The Sunday Times reports that David Cameron – the newly elected leader of the Tories (well… ‘new’ – last year) – has to provide some clarity. People, by now, know what the Tories, under his leadership, are against but both politicians and voters, are now urging Cameron to make clear what it is he favors (and don’t even get me started about Pelosi’s empty “100 hours plan“. Never saw such a ridiculous thing in my life. As I commented: “Does she want to raise taxes to pay for improving education or health care? What does she plan on doing against the ridiculous deficit? “Pay as you go”. Pff. The question is, how the heck does she plan on ‘going’?” and “she should be embarrassed” and “what plan?? Am I the only one noticing that she said just about… wait.. let me think… nothing? Of course she said some good things, but those things are mostly ‘normal’ or should at least be considered as such. If I were American, my questions to her and the Democrats would be: “well, that sounds mighty fine, now please tell me what you are planning on doing after those first 100 hours? Do you plan on doing something to improve health care? Education? (Alternative) energy? What about the environment?
How does she plan on encouraging entrepreneurship? How does she plan on handling Iraq? How does she plan on dealing with terrorism? How does she…. This was more a TV add than anything even closely resembling a plan.
I am trying to read something lasting, something serious and something very telling into it… but I can’t. It’s empty. Throw some nice phrases into there and hoppakeey, you’ve got yourself a ‘plan'”).
“The leadership has done a good job of saying what the Conservatives are not now for,” said Lord Blackwell, former head of the Downing Street policy unit, now chairman of the Centre for Policy Studies (CPS). “But it is time for the other side of the coin — the principles the party is for and the policies that flow from them.”
And this might prove to cause trouble:
For Cameron this is a potential nightmare. The Conservative party is no longer riven with ideological division in the public way it once was, but the “mods” and “rockers” are still there, tooled up and ready to rumble. Indeed some suspect that the peace exists precisely because Cameron has steered clear of making tough ideological pronouncements.
Amassed to the right of him there are those who have never forgiven the party for dumping Margaret Thatcher — a group that one moderniser calls “the head-banging Europhobic tax-cutters”. They want to see a flash of the old, a firm commitment to reducing taxes and an end to the “namby-pamby” politics of equal rights and work-life balance.
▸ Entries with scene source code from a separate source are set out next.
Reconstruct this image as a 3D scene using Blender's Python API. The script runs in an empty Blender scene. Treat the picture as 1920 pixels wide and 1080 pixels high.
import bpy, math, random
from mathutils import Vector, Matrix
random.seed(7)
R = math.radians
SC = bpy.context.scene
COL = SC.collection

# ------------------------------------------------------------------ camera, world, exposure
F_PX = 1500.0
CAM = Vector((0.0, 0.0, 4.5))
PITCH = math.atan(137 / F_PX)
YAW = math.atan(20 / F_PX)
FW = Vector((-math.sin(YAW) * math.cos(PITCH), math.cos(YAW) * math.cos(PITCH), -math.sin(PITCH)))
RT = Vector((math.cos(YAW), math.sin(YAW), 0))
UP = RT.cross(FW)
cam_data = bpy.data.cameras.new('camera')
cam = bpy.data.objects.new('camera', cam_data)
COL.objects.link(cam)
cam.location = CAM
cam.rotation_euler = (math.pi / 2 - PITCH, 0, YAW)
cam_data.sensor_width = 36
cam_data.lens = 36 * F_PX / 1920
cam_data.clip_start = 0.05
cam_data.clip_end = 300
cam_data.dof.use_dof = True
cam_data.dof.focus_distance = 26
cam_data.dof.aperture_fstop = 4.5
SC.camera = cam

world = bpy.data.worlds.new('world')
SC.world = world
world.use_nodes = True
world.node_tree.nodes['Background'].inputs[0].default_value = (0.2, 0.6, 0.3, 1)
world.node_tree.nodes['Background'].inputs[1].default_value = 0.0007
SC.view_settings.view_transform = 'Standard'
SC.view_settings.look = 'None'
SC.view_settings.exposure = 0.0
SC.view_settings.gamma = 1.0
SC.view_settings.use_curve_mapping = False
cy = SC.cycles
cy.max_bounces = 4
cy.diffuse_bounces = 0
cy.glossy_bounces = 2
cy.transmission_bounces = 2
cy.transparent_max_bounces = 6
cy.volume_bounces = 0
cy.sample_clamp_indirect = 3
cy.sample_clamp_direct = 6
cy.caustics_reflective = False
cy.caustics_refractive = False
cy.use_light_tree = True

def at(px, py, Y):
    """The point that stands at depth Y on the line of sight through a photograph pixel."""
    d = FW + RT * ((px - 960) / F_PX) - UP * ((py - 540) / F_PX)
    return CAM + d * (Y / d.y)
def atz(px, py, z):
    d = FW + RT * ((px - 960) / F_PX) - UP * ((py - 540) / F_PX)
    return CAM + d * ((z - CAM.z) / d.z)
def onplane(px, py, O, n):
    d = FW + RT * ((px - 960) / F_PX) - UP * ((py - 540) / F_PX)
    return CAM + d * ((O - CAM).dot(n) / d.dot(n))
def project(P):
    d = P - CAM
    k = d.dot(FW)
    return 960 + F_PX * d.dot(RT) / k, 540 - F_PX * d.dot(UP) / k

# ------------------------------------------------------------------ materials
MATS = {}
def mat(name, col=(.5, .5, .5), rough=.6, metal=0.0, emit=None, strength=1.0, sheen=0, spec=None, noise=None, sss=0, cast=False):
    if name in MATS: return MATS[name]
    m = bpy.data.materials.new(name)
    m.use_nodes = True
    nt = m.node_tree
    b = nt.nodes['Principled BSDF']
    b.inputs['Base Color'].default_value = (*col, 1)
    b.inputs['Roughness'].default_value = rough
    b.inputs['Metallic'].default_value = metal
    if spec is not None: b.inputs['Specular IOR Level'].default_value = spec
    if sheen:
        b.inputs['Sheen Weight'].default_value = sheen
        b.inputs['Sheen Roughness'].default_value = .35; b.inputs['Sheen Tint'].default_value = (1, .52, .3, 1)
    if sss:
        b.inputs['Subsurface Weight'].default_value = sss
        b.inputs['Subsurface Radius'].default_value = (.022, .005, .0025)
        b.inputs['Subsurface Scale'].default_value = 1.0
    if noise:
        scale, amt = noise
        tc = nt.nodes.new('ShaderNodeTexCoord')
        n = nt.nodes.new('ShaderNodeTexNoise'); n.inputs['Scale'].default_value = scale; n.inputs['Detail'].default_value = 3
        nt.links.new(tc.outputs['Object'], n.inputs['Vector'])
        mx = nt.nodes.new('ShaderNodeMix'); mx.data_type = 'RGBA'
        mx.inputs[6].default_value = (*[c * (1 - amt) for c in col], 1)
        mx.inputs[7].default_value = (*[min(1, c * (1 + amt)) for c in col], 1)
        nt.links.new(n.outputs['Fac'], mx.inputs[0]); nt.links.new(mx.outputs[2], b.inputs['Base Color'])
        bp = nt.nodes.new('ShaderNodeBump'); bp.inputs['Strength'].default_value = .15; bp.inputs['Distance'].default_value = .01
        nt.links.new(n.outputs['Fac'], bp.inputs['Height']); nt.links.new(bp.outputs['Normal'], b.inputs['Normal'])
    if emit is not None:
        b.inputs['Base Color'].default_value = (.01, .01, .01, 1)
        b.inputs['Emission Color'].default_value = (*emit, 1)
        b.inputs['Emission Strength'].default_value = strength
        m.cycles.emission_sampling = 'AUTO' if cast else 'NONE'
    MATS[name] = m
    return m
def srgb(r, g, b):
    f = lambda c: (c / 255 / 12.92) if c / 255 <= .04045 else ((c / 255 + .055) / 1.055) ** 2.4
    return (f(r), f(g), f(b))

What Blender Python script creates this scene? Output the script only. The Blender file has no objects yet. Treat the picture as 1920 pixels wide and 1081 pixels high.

On the other side are the “über-Cameroons”, metropolitan-based modernisers who want their leader to go further in burying his party’s unpopular past and set out a more principled compassionate agenda. They value social workers above tax cuts and cheered Cameron’s recent apology to Nelson Mandela on behalf of the party for having once branded him a terrorist.
More:
Much more troublesome is Blackwell and the growing gang on the right who will demand that Cameron demonstrate some genuine substance in Bournemouth. Blackwell will fire the opening salvo today with the publication of the CPS’s own manifesto for change. The centrepiece is a call for tax cuts, including scrapping inheritance tax, capital gains tax and increasing the level at which people begin to pay the basic rate of income tax.
“Tax cuts are an economic necessity,” he said. “It is all part of declaring what the party stands for — limiting the size of the state, encouraging enterprise and supporting families.”
More groups will publish their own ideas about tax cuts: the Tacherites (No Turning Back Group) will publish a pamphlet calling for severe tax cuts. Importantly, this pamphlet has the support of 54 Tory MP’s.
The Tax Reform Commission – headed by Lord Forsyth – will publish a report which will, like the groups mentioned above, call for tax cuts as well -> up to £19.5 billion.
These groups, of course, are all quite far to the right. To the left other groups are pushing Cameron to take a quite different approach. They want Cameron to ‘address’ problems like “depression, diabetes, Aids, those coping with terminal illness, and the 60,000 children in care.”
These Tories are doing something highly important: they are pushing their own leader to make his exact plans clear: even when that pressure might hurt the Tories as a whole. In short, they favor honesty and openness over mere criticism that does not really offer an alternative.
As I see it, GB desperately needs a right of center PM / government. Some of England’s biggest (future) problems are the economy and integration. Well, perhaps I should say the lack of integration. England and France are the two European countries with the largest integration problems. Especially England, though, harbors quite some extremists who are able to influence lots of individual, young, Muslims.